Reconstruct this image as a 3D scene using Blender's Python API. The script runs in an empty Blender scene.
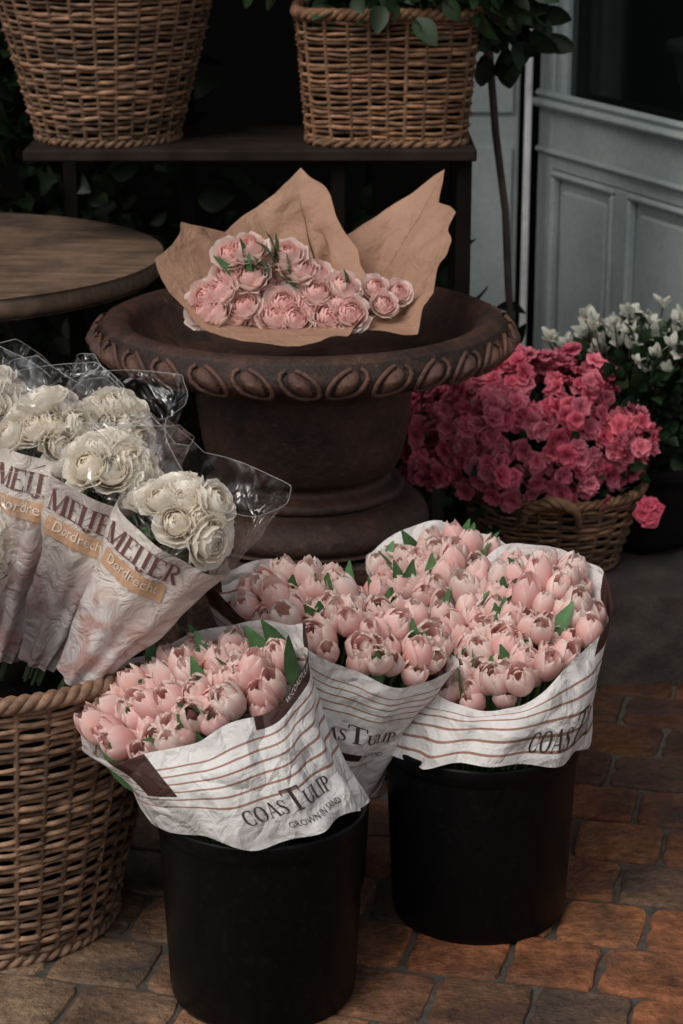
import bpy, math, random
import numpy as np
from mathutils import Vector, noise
rng = random.Random(7)
nr = np.random.RandomState(5)
pi = math.pi
scene = bpy.context.scene
col = scene.collection

# ------------------------------------------------------------ helpers
class MB:
    def __init__(s): s.V=[];s.F=[];s.C=[];s.S=[];s.n=0
    def add(s,v,f,c=(1,1,1),st=None):
        v=np.asarray(v,float); n=len(v)
        c=np.asarray(c,float)
        if c.ndim==1: c=np.tile(c,(n,1))
        s.V.append(v); s.C.append(c)
        s.S.append(np.zeros((n,3)) if st is None else np.asarray(st,float))
        o=s.n
        s.F.extend([tuple(i+o for i in q) for q in f]); s.n+=n
    def build(s,name,mat,parent=None,smooth=True):
        V=np.concatenate(s.V);C=np.clip(np.concatenate(s.C),0,1);S=np.concatenate(s.S)
        me=bpy.data.meshes.new(name); me.from_pydata(V.tolist(),[],s.F)
        a=me.attributes.new('Col','FLOAT_COLOR','POINT')
        a.data.foreach_set('color',np.concatenate([C,np.ones((len(C),1))],1).ravel())
        a=me.attributes.new('st','FLOAT_VECTOR','POINT')
        a.data.foreach_set('vector',S.ravel())
        if smooth: me.polygons.foreach_set('use_smooth',[True]*len(me.polygons))
        me.materials.append(mat); me.update()
        o=bpy.data.objects.new(name,me); col.objects.link(o)
        if parent: o.parent=parent
        return o
def empty(name,loc=(0,0,0)):
    e=bpy.data.objects.new(name,None); e.empty_display_size=.05; col.objects.link(e); return e
def gridf(nu,nv,closeu=False):
    f=[]
    for j in range(nv-1):
        for i in range(nu if closeu else nu-1):
            i2=(i+1)%nu
            f.append((j*nu+i,j*nu+i2,(j+1)*nu+i2,(j+1)*nu+i))
    return f
def tube(mb,P,r,sides=6,closed=False,c=(1,1,1),ref=(0,0,1)):
    P=np.asarray(P,float); n=len(P)
    if closed: T=np.roll(P,-1,0)-np.roll(P,1,0)
    else: T=np.gradient(P,axis=0)
    T/=np.linalg.norm(T,axis=1)[:,None]+1e-12
    A=np.cross(T,np.asarray(ref,float)); A/=np.linalg.norm(A,axis=1)[:,None]+1e-12
    B=np.cross(A,T)
    r=np.broadcast_to(np.asarray(r,float),(n,))
    an=np.arange(sides)*2*pi/sides
    V=P[:,None,:]+r[:,None,None]*(np.cos(an)[None,:,None]*A[:,None,:]+np.sin(an)[None,:,None]*B[:,None,:])
    f=gridf(sides,n,True)
    if closed:
        for i in range(sides):
            i2=(i+1)%sides; f.append(((n-1)*sides+i,(n-1)*sides+i2,i2,i))
    mb.add(V.reshape(-1,3),f,c)
def lathe(mb,prof,c=(0,0),seg=64,colr=(1,1,1)):
    prof=np.asarray(prof,float); an=np.arange(seg)*2*pi/seg
    V=np.stack([c[0]+prof[:,0,None]*np.cos(an),c[1]+prof[:,0,None]*np.sin(an),np.repeat(prof[:,1,None],seg,1)],-1)
    mb.add(V.reshape(-1,3),gridf(seg,len(prof),True),colr)
def smoothprof(p,n=6):
    p=np.asarray(p,float); out=[]
    q=np.vstack([2*p[0]-p[1],p,2*p[-1]-p[-2]])
    for i in range(1,len(q)-2):
        for k in range(n):
            t=k/n
            out.append(.5*((2*q[i])+(-q[i-1]+q[i+1])*t+(2*q[i-1]-5*q[i]+4*q[i+1]-q[i+2])*t*t+(-q[i-1]+3*q[i]-3*q[i+1]+q[i+2])*t**3))
    out.append(q[-2]); return np.array(out)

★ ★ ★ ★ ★

**Task objective**
Go from the first line of the data above to the line containing "col = scene.collection" and retype exactly those lines, both included, but none of the pictures.

**Task output**
Reconstruct this image as a 3D scene using Blender's Python API. The script runs in an empty Blender scene.
import bpy, math, random
import numpy as np
from mathutils import Vector, noise
rng = random.Random(7)
nr = np.random.RandomState(5)
pi = math.pi
scene = bpy.context.scene
col = scene.collection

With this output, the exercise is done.